Partly, mime-composite exists because there was a need for
mime-content.  That is, the mime-content feature represents simple (in
the sense of "not composite," not in any other meaning of the word
"simple") MIME.  A set of headers and encodings; it is easy to imagine a
service that doesn't want the complexity of attachments, but does want
the labelling and codecs of MIME.  Having defined mime-content, it
seemed almost required to define mime-composite as a feature.  It may
not be, though.  And it may be that I can reconcile the (rather
minimalist, and depending upon mime-content) mime-composite feature with
SOAP 1.2 Attachments.  JJM clearly expressed support for such an effort.

> 6) Why have you chosen to separate out the Failure Destination feature
> from the Message Address feature? 

Largely because failure destination isn't "core" to my mind, and I was
attempting to ensure that each feature was defined in as small, and as
clearly bounded, a scope as possible.

Adding failure-destination as a required feature to one-way and
notification MEPs, for instance, has the lovely bonus, without requiring
message addressing, of allowing one to test interoperability.  In their
current definitions, one-way (and implicitly notification) are supposed
to do the same thing for error as for success.  This is awkward, from
the point of view of verification.  On the other hand, it might be
needed for certain production services.  Providing a capability of
supplying failure-destination seems quite useful.
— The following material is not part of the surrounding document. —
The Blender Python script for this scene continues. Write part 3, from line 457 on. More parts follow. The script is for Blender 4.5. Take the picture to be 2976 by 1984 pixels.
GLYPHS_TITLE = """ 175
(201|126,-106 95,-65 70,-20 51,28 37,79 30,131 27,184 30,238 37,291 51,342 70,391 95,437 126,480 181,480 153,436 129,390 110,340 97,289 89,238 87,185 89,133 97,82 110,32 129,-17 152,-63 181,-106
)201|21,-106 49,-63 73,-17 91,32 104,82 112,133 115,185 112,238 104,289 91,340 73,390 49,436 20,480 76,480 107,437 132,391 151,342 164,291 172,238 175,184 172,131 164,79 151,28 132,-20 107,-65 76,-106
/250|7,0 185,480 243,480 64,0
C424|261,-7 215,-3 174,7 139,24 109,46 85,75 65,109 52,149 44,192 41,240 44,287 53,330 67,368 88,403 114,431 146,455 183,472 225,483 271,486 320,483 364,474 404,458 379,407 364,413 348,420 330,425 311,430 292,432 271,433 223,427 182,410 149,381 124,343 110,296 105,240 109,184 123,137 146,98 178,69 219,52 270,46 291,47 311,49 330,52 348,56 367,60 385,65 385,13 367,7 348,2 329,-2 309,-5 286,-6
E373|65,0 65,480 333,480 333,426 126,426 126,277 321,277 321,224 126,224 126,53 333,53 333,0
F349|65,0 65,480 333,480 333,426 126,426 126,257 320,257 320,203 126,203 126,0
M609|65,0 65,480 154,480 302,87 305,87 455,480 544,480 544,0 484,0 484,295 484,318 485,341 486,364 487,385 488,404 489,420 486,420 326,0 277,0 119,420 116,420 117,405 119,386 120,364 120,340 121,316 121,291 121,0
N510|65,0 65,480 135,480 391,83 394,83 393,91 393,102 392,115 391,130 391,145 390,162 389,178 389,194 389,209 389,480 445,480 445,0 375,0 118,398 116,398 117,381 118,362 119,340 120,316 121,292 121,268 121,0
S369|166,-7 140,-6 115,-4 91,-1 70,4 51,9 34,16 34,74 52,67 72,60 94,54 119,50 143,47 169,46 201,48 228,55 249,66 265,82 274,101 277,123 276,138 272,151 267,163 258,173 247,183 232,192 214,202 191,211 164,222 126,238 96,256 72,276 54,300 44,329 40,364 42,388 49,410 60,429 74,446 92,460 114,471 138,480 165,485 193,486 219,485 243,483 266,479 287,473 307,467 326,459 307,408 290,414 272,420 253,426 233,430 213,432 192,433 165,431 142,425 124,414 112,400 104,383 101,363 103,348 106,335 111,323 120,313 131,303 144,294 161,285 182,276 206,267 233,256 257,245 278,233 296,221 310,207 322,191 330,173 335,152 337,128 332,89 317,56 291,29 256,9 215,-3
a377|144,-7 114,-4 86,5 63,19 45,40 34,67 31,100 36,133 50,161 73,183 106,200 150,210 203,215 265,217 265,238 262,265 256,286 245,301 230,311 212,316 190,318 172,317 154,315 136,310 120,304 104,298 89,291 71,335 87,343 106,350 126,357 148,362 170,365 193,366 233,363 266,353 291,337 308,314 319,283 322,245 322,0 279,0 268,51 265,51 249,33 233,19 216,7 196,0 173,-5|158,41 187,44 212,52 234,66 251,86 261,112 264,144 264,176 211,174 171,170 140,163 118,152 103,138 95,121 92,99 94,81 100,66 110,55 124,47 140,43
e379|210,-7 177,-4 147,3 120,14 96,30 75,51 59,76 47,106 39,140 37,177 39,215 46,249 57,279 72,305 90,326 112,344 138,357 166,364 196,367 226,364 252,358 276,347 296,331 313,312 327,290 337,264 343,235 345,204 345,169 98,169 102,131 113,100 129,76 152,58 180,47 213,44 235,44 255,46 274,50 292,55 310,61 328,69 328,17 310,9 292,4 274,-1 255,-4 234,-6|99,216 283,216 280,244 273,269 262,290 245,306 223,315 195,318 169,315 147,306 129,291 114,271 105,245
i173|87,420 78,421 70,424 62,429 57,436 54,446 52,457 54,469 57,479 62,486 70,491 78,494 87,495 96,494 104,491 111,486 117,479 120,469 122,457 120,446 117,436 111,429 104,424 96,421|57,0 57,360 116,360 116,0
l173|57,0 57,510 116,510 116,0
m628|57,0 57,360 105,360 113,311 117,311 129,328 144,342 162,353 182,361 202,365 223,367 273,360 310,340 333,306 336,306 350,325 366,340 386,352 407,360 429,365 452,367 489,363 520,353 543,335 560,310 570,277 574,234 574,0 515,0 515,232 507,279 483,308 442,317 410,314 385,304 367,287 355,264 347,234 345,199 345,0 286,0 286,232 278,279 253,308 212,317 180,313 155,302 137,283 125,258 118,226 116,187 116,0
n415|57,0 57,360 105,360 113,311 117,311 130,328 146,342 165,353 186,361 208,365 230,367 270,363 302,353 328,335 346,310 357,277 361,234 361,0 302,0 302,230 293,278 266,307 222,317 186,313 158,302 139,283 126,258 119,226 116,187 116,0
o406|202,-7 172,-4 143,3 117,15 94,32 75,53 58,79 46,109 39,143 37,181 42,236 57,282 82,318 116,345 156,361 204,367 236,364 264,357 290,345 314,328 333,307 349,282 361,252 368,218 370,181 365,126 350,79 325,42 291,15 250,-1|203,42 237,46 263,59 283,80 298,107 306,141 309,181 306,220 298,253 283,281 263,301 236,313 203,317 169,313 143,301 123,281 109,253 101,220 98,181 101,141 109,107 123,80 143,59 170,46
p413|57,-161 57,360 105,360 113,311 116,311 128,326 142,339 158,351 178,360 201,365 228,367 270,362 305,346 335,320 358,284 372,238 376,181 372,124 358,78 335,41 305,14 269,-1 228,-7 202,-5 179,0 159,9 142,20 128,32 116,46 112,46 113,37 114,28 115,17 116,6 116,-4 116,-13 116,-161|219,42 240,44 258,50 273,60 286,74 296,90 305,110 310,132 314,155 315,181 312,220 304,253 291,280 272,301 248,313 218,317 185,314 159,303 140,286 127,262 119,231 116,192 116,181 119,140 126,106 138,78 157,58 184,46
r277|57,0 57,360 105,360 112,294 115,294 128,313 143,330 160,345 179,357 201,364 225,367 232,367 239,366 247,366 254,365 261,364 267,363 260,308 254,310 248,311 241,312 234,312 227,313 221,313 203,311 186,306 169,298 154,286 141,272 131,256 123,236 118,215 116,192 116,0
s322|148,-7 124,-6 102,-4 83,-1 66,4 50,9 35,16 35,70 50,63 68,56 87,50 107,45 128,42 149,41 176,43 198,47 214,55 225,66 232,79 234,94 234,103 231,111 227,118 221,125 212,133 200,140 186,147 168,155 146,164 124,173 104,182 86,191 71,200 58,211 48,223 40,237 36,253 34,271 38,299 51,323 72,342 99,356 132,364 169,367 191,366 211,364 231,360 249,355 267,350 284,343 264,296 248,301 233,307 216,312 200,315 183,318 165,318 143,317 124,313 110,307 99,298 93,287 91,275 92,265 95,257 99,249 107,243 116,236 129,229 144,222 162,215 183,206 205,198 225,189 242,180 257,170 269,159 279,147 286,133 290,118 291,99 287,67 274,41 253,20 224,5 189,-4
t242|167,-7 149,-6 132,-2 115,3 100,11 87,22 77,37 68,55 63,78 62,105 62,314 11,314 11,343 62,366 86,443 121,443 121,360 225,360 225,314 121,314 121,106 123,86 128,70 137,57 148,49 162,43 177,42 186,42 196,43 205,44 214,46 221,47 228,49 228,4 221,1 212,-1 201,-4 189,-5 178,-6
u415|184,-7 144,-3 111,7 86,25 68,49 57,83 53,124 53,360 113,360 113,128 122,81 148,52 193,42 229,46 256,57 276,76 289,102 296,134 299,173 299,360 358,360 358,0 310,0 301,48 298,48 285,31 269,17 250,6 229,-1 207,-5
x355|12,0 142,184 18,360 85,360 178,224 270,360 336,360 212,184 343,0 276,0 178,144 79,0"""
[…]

But it isn't, to my mind, associated with message addressing,
necessarily.  Sender, target, and reply-to addresses form a tight core
of what to do when things work as they should.  SOAP in general
separates out fault processing from normal flow; supplying a property
designed to allow more flexible addressing in the case of faults seems
also to require the property to be in a feature separate from those
designed for normal traffic flow.  Further, there are some possibilities
of adding to the property set of failure destination (multiple
notifications, path/routing sorts of things).  So I thought it best to
keep it out.

I'll note, though, that this question has been raised before, in pre-pub
review.

> Message Address has a response-address property. Seems to me 
> that the fdest:failure-destination sh/could be incorporated into the set
> of address properties and that in some cases, the failure-destination would simply be a
> reference to the response-address 
> property (which itself might be a (defaulted) reference to the
> original-source property). 

Absolutely so, but I certainly don't think that this defaulting
mechanism creates any requirement that all participating properties
belong to the same feature set.  I would oppose such a restriction of
the defaulting mechanism.

Amy!
-- 
Amelia A. Lewis
Architect, TIBCO/Extensibility, Inc.